Il nostro giovinotto entra nella scena del racconto evangelico mentre si trovava a pescare con suo fratello, Giacomo. In una presumibile giornata di caldo, in mezzo alle faccende non leggere del mestiere e tra la confusione che caratterizza gli ambienti della pesca, avvertono distintamente la voce di un passante che li chiama e li invita a lasciare le loro reti per seguirlo e diventare -insieme a Simone e Andrea – pescatori di uomini, ed essi «subito, lasciata la barca e il padre, lo seguirono» (Mt 4,22). Non dobbiamo tralasciare la sottolineatura dell’evangelista Matteo che ci fa percepire l’immediatezza con cui Giovanni e suo fratello accolgono l’invito di Gesù: «Subito»! Ma più ancora vale la pena soffermarsi sul cambiamento che avviene nella vita di questi uomini. Quando il Signore chiama non si rimane gli stessi. Quando il Signore parla avviene una “trasfigurazione”. Giovanni e gli altri sono pescatori e tali rimangono, ma il Signore li cambia dal di dentro. Come pescatori di pesci erano “portatori di morte” perché un pesce non può vivere fuori dall’acqua. Ora, accogliendo l’invito a diventare “pescatori di uomini” diventano “portatori di vita” perché per l’uomo succede il contrario, è solo se viene tirato fuori dall’acqua che ha la possibilità di continuare a vivere. A volte può sembrare che l’incontro con Gesù non cambi niente nella nostra vita perché continuiamo a fare e a vivere le stesse cose. In realtà cambia tutto perché cambia il nostro sguardo su di noi e sulla nostra esistenza.

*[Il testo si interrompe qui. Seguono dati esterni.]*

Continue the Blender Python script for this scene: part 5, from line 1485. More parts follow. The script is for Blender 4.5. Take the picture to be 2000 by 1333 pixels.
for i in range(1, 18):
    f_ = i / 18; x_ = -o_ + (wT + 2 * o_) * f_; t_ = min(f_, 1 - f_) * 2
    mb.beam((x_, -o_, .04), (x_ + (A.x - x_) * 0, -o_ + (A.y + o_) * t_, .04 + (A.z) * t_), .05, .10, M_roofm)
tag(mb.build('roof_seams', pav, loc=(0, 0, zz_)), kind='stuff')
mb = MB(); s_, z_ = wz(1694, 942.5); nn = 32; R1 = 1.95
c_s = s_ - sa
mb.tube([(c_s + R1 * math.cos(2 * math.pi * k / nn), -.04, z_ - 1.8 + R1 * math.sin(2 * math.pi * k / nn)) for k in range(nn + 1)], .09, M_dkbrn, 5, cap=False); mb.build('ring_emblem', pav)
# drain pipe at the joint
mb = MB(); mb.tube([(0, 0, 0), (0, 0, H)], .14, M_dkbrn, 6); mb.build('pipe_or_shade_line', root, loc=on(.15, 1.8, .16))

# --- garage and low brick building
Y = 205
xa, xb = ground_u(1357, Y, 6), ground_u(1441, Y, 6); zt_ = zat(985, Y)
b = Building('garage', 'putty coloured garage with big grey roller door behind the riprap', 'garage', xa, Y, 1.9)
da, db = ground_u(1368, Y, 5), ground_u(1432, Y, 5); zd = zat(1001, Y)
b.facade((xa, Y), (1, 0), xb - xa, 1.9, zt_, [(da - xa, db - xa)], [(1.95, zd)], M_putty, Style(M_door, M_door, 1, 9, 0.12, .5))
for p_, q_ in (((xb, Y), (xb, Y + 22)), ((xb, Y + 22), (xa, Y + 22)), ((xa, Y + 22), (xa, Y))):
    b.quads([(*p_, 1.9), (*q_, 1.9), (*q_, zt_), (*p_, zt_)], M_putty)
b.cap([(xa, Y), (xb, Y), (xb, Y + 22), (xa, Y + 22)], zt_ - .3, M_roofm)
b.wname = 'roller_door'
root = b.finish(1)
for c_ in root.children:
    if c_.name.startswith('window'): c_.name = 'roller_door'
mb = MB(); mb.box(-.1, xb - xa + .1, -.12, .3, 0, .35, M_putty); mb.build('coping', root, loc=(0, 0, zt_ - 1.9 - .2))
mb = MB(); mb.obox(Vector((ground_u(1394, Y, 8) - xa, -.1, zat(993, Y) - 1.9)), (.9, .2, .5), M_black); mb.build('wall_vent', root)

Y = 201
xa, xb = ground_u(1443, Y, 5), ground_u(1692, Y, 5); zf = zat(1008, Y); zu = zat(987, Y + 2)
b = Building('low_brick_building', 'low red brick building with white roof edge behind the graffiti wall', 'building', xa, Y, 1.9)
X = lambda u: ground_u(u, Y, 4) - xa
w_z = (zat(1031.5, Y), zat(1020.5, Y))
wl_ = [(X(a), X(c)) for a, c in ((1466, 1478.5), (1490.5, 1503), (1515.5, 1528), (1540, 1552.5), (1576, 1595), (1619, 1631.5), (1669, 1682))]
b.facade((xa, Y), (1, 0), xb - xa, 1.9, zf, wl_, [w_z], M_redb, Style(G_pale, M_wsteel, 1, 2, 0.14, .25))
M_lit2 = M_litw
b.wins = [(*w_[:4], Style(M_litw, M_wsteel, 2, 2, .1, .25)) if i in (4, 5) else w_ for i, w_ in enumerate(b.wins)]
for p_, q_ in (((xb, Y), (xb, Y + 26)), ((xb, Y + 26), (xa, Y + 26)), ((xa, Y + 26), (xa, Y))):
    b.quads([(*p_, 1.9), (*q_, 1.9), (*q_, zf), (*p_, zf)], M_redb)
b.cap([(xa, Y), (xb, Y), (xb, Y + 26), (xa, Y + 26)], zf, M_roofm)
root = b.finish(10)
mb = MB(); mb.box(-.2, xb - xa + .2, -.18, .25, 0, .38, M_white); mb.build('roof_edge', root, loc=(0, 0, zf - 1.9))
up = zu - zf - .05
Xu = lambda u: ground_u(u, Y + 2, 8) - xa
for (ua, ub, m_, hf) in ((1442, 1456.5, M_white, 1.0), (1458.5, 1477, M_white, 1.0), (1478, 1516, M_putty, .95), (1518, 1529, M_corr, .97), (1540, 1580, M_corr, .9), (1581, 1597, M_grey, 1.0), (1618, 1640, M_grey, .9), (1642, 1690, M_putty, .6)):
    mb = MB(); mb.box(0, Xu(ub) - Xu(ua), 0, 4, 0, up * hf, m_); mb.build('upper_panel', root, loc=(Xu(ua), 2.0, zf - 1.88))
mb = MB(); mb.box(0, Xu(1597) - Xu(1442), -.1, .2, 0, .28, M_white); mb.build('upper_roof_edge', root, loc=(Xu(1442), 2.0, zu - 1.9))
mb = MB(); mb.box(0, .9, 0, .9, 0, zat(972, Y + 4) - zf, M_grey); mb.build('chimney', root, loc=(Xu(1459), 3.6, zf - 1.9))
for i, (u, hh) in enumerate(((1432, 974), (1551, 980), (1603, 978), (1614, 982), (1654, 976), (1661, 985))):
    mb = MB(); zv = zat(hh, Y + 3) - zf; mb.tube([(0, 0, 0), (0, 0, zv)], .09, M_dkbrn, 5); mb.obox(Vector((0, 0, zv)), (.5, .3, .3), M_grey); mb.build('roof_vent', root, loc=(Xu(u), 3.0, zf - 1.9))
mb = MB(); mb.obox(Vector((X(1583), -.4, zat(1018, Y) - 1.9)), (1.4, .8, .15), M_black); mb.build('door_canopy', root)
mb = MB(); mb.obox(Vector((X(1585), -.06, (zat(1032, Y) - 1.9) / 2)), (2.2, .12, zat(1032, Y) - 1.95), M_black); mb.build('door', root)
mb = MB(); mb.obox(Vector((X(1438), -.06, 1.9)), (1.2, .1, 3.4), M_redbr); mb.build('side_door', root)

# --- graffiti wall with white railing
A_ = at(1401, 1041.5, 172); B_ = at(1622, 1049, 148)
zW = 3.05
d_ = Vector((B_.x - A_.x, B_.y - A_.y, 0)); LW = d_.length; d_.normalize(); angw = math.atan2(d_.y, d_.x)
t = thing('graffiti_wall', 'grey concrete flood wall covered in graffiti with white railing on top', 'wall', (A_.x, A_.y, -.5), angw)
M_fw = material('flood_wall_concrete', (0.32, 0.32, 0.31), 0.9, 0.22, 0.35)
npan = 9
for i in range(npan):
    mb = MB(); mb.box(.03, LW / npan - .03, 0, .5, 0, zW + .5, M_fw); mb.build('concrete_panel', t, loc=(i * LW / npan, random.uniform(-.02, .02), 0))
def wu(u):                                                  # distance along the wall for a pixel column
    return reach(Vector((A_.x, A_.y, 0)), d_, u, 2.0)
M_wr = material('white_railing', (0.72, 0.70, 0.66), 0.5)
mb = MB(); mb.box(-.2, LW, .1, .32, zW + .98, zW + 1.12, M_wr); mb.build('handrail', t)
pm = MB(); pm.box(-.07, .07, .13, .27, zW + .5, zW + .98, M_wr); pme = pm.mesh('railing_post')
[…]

Da questo momento Giovanni e gli altri iniziano una vera avventura dietro a Gesù il quale apre loro lo sguardo a orizzonti nuovi e sconfinati, li conduce per mano a scoprire il cuore di Dio che è padre, fa comprendere loro attraverso i segni che compie che è Lui il Cristo. Un cammino entusiasmante, ma anche faticoso.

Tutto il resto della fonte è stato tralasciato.